先日、コレからレコードで音楽を楽しみたいっていう若いお客さんに「レコードプレーヤーの購入を考えているのですが、オススメはありますか?」って訊かれました。
先に書いたようにオイラはレコードプレーヤーに関しては、Technics SL-1200 一択です。
なのでそのまま「SL-1200がイイですよ!」とオススメしたのですが、「SL-1200がとても良いレコードプレーヤーであるコトは知っているのですが・・・」そんなに予算はナイという状況・・・で、一応ご自分で考えた「候補にあがっているレコードプレーヤー2つ(価格が2〜3万円ホドの機種)があってドッチがイイでしょうかね?」って。
思わず「ドッチでもイイと思いますよ」って返事したのですが、ナンダカちょっと気まずい空気感になりました・・・。

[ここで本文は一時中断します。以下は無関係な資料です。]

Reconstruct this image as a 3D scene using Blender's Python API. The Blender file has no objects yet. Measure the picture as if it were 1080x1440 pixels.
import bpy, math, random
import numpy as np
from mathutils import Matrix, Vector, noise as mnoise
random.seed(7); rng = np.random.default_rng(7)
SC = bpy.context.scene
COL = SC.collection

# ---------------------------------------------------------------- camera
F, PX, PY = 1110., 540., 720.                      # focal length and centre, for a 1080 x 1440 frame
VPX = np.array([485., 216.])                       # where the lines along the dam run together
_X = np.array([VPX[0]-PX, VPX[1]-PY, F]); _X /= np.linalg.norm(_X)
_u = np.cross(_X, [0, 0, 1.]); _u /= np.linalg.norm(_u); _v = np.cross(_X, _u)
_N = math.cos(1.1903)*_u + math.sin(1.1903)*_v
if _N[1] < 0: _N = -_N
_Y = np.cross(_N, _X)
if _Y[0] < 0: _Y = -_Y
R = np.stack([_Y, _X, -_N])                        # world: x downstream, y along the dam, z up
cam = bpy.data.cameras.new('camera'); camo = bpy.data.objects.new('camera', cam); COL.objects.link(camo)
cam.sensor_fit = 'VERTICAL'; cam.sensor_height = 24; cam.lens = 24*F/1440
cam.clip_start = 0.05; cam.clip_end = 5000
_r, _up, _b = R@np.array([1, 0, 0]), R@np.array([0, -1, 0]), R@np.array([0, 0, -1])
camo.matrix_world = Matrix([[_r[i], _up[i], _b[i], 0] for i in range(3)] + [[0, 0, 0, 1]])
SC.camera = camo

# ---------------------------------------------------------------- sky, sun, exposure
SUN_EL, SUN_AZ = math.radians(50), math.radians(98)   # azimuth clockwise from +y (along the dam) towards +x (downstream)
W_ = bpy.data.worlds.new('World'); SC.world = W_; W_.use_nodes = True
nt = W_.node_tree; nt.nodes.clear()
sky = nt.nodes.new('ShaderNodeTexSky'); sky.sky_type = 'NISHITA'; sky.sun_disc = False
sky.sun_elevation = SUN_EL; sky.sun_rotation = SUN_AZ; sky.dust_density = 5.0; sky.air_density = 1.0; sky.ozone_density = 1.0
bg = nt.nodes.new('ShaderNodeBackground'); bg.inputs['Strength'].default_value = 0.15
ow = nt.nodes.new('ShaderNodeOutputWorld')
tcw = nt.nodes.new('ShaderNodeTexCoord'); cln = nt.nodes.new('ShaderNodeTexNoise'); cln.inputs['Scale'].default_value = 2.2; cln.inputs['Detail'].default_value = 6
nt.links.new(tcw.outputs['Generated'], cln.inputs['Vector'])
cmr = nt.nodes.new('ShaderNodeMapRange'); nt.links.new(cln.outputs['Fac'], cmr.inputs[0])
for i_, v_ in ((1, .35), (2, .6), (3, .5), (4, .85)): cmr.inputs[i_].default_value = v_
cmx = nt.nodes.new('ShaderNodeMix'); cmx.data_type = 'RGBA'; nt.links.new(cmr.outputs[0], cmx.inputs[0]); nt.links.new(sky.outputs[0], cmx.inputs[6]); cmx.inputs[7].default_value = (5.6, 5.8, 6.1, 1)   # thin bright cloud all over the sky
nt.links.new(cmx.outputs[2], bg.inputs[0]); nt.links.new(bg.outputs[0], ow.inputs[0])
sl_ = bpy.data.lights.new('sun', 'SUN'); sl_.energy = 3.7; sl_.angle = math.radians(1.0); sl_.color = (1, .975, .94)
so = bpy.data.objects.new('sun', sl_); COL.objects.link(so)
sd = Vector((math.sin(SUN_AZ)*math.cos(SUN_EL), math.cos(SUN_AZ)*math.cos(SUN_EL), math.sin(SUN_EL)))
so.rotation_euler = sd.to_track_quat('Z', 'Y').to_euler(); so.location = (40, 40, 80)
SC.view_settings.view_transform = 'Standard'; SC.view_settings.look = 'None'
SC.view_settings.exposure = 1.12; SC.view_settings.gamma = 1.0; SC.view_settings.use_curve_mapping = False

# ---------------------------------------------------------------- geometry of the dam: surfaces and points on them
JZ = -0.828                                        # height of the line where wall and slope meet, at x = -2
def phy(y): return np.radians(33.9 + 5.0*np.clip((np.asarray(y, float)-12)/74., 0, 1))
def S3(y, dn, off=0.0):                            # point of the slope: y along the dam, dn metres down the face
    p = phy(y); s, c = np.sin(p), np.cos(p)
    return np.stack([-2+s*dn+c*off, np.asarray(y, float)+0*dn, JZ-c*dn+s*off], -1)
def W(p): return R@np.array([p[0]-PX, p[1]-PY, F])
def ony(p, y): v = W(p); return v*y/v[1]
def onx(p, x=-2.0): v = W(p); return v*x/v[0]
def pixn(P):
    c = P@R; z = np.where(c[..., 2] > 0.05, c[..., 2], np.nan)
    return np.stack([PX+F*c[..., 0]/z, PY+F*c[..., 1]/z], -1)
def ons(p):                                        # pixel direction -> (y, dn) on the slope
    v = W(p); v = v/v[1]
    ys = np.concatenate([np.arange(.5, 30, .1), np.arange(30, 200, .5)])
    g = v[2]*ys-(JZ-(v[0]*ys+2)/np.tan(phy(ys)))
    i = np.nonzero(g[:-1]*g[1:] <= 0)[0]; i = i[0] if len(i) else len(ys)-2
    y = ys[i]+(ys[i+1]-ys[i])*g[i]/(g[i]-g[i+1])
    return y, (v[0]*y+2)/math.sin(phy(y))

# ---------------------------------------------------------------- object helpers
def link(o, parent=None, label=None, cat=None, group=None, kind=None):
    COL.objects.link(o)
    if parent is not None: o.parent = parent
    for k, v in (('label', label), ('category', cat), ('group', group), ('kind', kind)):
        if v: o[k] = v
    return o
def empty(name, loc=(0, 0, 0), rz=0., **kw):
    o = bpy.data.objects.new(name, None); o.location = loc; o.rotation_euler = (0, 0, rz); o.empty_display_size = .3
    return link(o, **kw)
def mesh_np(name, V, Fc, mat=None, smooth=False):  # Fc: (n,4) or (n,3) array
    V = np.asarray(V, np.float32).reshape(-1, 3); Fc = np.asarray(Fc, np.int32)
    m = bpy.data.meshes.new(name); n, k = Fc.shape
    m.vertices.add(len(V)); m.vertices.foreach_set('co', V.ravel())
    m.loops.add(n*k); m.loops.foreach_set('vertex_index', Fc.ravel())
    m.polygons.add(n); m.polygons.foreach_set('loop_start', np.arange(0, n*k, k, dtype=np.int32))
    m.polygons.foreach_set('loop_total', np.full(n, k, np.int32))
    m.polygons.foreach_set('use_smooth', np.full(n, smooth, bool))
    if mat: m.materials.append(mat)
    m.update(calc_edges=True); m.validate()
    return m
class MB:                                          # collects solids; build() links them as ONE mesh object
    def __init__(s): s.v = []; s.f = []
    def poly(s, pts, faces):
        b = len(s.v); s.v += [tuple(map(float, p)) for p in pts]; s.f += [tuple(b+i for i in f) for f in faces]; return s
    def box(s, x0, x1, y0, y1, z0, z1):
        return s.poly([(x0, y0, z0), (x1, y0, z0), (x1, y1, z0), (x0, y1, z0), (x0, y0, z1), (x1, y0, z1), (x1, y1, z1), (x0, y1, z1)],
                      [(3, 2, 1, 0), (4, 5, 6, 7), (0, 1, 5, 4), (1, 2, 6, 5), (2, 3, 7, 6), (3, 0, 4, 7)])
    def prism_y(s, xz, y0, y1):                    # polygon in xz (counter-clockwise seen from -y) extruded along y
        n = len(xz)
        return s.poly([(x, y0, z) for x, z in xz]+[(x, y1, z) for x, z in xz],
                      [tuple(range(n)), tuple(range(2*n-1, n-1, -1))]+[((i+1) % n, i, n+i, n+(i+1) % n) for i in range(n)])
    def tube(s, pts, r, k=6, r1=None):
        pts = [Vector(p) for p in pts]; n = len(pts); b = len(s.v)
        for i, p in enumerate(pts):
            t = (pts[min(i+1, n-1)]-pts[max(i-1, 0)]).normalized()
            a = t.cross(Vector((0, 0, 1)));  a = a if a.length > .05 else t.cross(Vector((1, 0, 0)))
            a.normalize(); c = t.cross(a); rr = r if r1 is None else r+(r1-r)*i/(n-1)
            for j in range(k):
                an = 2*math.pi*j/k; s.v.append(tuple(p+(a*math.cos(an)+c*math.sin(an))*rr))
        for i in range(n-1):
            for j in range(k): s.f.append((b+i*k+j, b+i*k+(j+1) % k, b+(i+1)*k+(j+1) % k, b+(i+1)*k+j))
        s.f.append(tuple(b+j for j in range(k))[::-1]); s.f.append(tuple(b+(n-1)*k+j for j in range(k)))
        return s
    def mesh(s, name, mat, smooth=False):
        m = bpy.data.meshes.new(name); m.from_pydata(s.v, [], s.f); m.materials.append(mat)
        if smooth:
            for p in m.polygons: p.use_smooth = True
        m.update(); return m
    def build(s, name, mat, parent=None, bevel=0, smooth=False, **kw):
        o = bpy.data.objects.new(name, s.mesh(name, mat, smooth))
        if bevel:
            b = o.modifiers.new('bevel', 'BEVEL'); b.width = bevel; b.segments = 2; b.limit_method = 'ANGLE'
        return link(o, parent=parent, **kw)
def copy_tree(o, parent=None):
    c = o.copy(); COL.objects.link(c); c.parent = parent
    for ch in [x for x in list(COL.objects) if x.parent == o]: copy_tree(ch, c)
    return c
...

結局、明解な答えのないままそのお客さんは、帰られたのですが、ん〜ナンて言えば良かったんだろう・・・ってアノ時の状況を思い返してみると、いつもナンだか気持ちがモヤモヤします。
店頭で中古のSL−1200を販売しているコトを先に書きましたが、結構な割合でソレまで使っていたレコードプレーヤーに満足出来ず買い替えでTechnics SL-1200を購入するケースが多いんですよね。
ちょっと高いな・・・ってカンジて2〜3万円クラスのレコードプレーヤーを購入したケド、購入したあとになって、やはりアタマの中にTechnics SL-1200がず〜っと残っていて結局、買い直すというパターンです。
程度のイイ中古のSL-1200であれば4〜5万円で購入出来るので新品の2〜3万円クラスのレコードプレーヤーからあと少しガンバれば決して手の届かないレコードプレーヤーではナイと思うんですケドね。
サスガに新品のTechnics SL-1200 MK7となると高値の華ですが・・・。
なら、イロイロ悩みはあると思うのですが、まずレコードプレーヤーに関しては、Technics SL-1200に決めておいて、周辺機種を自分の予算から割り振ってオーディオのプランを考えればイイんじゃないかな・・・って思ったりします。